Extracted entries:
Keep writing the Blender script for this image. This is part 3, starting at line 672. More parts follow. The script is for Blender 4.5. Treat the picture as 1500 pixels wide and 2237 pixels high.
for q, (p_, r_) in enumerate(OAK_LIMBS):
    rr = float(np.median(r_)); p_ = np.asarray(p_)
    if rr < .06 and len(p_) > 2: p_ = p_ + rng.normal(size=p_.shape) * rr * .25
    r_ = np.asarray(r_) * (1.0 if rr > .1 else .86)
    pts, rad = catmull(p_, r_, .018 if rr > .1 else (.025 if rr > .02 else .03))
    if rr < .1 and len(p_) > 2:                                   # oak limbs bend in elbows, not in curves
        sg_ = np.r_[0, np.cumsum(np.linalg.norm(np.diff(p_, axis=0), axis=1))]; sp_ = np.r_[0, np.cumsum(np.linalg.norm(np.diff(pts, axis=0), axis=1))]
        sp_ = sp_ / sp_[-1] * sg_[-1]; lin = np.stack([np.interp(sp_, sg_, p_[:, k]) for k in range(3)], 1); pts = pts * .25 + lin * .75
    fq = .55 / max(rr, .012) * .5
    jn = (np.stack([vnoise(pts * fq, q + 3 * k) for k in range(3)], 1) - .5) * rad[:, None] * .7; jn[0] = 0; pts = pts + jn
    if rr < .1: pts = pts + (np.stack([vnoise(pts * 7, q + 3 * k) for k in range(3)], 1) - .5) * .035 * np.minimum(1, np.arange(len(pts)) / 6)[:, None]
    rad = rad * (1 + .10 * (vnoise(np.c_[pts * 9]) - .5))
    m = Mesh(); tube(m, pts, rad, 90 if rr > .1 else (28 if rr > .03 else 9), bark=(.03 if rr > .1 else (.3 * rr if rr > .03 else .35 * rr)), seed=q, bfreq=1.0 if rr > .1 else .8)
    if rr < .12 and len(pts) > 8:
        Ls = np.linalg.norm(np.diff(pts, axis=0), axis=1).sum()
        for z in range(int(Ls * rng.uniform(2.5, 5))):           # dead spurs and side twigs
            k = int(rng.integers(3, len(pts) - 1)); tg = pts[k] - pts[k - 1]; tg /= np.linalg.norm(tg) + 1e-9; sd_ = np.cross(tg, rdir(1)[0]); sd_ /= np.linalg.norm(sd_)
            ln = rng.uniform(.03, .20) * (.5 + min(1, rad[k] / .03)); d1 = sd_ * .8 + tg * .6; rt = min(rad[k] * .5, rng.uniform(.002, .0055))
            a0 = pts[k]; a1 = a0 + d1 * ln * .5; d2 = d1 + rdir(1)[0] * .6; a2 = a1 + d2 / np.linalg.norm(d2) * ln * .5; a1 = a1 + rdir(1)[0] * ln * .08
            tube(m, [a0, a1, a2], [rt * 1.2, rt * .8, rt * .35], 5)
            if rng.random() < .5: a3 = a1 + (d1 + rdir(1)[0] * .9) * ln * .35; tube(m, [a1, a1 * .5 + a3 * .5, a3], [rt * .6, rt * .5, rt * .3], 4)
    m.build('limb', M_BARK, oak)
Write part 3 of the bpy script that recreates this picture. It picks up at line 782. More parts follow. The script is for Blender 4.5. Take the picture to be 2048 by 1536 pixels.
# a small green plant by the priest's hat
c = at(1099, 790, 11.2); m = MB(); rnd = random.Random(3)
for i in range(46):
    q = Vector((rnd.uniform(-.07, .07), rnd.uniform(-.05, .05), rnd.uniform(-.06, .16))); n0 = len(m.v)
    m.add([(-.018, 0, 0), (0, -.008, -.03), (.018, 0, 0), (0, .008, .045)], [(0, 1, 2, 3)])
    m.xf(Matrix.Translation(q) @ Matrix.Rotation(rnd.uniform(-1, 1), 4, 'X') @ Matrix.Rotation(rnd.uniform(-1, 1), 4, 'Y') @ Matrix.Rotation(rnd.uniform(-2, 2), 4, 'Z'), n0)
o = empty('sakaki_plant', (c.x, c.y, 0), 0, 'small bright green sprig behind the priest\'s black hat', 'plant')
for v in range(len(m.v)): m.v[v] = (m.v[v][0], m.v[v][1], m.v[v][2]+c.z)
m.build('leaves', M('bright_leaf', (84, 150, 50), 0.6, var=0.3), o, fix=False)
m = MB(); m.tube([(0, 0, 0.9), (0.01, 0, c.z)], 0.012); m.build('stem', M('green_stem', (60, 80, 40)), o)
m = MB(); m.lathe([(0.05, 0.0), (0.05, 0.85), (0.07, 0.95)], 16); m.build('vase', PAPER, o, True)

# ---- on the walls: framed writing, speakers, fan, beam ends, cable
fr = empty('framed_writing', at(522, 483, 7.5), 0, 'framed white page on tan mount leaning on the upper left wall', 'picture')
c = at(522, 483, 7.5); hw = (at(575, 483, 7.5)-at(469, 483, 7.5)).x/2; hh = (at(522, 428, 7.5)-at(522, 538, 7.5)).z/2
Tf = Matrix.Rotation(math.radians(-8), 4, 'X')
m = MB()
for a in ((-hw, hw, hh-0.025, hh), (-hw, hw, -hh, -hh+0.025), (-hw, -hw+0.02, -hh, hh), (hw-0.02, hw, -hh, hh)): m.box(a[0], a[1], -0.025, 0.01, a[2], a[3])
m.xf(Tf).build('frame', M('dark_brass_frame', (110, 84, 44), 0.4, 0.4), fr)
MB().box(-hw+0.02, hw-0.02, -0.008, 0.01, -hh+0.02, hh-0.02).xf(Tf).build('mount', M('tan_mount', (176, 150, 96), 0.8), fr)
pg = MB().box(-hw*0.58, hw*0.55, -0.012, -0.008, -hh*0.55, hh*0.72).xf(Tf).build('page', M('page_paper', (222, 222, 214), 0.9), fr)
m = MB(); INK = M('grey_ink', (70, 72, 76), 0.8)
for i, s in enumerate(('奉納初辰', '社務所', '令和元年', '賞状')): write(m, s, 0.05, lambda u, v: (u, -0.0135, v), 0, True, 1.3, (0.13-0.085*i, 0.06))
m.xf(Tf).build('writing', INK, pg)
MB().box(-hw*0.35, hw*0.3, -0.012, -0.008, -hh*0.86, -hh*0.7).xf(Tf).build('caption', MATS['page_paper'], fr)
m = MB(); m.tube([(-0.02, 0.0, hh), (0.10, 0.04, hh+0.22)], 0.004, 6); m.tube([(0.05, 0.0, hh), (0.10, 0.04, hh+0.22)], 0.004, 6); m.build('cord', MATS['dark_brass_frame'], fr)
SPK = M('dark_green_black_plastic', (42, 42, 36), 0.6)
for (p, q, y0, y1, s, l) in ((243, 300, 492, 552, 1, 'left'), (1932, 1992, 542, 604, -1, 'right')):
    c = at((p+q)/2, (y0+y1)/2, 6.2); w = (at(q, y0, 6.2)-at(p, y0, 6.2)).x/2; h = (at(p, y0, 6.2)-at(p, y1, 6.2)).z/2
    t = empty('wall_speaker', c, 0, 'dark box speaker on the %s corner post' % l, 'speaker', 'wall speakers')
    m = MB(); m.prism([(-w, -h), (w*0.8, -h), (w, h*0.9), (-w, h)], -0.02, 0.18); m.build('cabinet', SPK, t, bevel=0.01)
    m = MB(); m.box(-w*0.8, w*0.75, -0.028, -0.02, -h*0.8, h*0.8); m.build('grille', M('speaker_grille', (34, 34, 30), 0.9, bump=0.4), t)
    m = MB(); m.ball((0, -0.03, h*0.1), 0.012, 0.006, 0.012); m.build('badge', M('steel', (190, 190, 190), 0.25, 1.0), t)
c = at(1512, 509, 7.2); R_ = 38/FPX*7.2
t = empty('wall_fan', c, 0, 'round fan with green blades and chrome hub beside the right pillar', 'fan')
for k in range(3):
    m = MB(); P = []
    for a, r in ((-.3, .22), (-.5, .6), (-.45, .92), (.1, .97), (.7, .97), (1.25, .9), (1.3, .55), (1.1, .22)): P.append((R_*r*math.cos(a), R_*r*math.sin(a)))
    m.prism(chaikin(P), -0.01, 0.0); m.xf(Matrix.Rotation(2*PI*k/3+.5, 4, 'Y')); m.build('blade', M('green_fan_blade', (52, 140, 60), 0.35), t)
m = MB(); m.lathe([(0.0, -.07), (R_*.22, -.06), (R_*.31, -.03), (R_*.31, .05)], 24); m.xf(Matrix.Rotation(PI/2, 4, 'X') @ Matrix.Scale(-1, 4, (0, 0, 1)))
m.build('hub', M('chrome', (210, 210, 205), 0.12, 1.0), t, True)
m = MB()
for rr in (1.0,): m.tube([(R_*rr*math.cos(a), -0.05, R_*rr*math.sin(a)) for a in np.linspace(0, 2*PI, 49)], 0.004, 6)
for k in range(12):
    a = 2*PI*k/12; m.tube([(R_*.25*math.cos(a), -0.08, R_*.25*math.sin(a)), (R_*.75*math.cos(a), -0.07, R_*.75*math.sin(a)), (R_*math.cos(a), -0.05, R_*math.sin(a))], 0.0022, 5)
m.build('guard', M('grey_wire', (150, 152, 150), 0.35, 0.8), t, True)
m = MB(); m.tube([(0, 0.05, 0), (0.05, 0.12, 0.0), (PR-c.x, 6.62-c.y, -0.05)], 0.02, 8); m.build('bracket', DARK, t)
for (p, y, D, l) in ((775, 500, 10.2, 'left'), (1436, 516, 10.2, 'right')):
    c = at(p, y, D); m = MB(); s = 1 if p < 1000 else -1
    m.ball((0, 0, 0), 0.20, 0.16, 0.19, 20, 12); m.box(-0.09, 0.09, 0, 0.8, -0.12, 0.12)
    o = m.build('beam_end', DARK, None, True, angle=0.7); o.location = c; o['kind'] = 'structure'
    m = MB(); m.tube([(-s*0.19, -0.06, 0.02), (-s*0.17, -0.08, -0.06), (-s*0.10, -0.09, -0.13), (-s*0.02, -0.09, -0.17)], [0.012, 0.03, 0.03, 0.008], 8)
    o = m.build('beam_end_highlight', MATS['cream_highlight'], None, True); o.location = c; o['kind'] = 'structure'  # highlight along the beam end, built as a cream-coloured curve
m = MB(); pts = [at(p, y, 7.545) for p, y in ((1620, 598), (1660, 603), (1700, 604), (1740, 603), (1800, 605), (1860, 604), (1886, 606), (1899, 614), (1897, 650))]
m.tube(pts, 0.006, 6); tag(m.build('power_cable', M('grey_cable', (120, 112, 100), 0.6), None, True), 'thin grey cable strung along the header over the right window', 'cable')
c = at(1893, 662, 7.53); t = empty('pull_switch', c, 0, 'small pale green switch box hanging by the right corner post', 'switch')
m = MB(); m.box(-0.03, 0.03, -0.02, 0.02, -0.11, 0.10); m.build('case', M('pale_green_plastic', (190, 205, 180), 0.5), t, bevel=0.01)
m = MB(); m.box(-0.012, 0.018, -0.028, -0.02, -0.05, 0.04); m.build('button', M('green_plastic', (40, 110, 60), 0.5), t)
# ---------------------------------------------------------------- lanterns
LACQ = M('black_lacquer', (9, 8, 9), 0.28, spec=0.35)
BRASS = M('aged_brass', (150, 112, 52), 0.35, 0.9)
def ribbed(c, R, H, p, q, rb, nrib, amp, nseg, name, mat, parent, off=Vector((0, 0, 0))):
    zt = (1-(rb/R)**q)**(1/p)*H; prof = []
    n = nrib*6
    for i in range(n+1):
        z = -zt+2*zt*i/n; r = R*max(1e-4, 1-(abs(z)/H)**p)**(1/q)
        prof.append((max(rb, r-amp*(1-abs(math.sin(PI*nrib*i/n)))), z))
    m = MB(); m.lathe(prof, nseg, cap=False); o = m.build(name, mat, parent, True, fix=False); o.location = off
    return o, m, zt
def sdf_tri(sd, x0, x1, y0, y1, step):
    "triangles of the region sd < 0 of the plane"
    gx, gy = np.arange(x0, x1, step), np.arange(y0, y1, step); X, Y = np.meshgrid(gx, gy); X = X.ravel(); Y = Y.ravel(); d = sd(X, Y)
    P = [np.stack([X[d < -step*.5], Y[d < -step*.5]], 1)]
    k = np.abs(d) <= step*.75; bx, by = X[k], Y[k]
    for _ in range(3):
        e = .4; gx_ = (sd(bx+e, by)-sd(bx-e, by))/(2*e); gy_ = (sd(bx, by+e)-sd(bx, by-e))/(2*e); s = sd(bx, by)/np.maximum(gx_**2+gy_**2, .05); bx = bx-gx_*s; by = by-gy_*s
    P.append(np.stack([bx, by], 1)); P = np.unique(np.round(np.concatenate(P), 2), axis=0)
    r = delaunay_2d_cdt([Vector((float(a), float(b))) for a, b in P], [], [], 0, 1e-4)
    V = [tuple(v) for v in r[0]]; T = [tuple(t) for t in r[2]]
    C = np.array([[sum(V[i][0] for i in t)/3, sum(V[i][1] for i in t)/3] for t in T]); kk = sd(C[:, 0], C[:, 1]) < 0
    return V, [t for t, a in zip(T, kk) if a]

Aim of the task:
In the data above, find the line that contains "Write part 3" and the line that contains "PAPER, o, True)". Repeat exactly those lines and every line between them, and only those.

Worked answer:
Write part 3 of the bpy script that recreates this picture. It picks up at line 782. More parts follow. The script is for Blender 4.5. Take the picture to be 2048 by 1536 pixels.
# a small green plant by the priest's hat
c = at(1099, 790, 11.2); m = MB(); rnd = random.Random(3)
for i in range(46):
    q = Vector((rnd.uniform(-.07, .07), rnd.uniform(-.05, .05), rnd.uniform(-.06, .16))); n0 = len(m.v)
    m.add([(-.018, 0, 0), (0, -.008, -.03), (.018, 0, 0), (0, .008, .045)], [(0, 1, 2, 3)])
    m.xf(Matrix.Translation(q) @ Matrix.Rotation(rnd.uniform(-1, 1), 4, 'X') @ Matrix.Rotation(rnd.uniform(-1, 1), 4, 'Y') @ Matrix.Rotation(rnd.uniform(-2, 2), 4, 'Z'), n0)
o = empty('sakaki_plant', (c.x, c.y, 0), 0, 'small bright green sprig behind the priest\'s black hat', 'plant')
for v in range(len(m.v)): m.v[v] = (m.v[v][0], m.v[v][1], m.v[v][2]+c.z)
m.build('leaves', M('bright_leaf', (84, 150, 50), 0.6, var=0.3), o, fix=False)
m = MB(); m.tube([(0, 0, 0.9), (0.01, 0, c.z)], 0.012); m.build('stem', M('green_stem', (60, 80, 40)), o)
m = MB(); m.lathe([(0.05, 0.0), (0.05, 0.85), (0.07, 0.95)], 16); m.build('vase', PAPER, o, True)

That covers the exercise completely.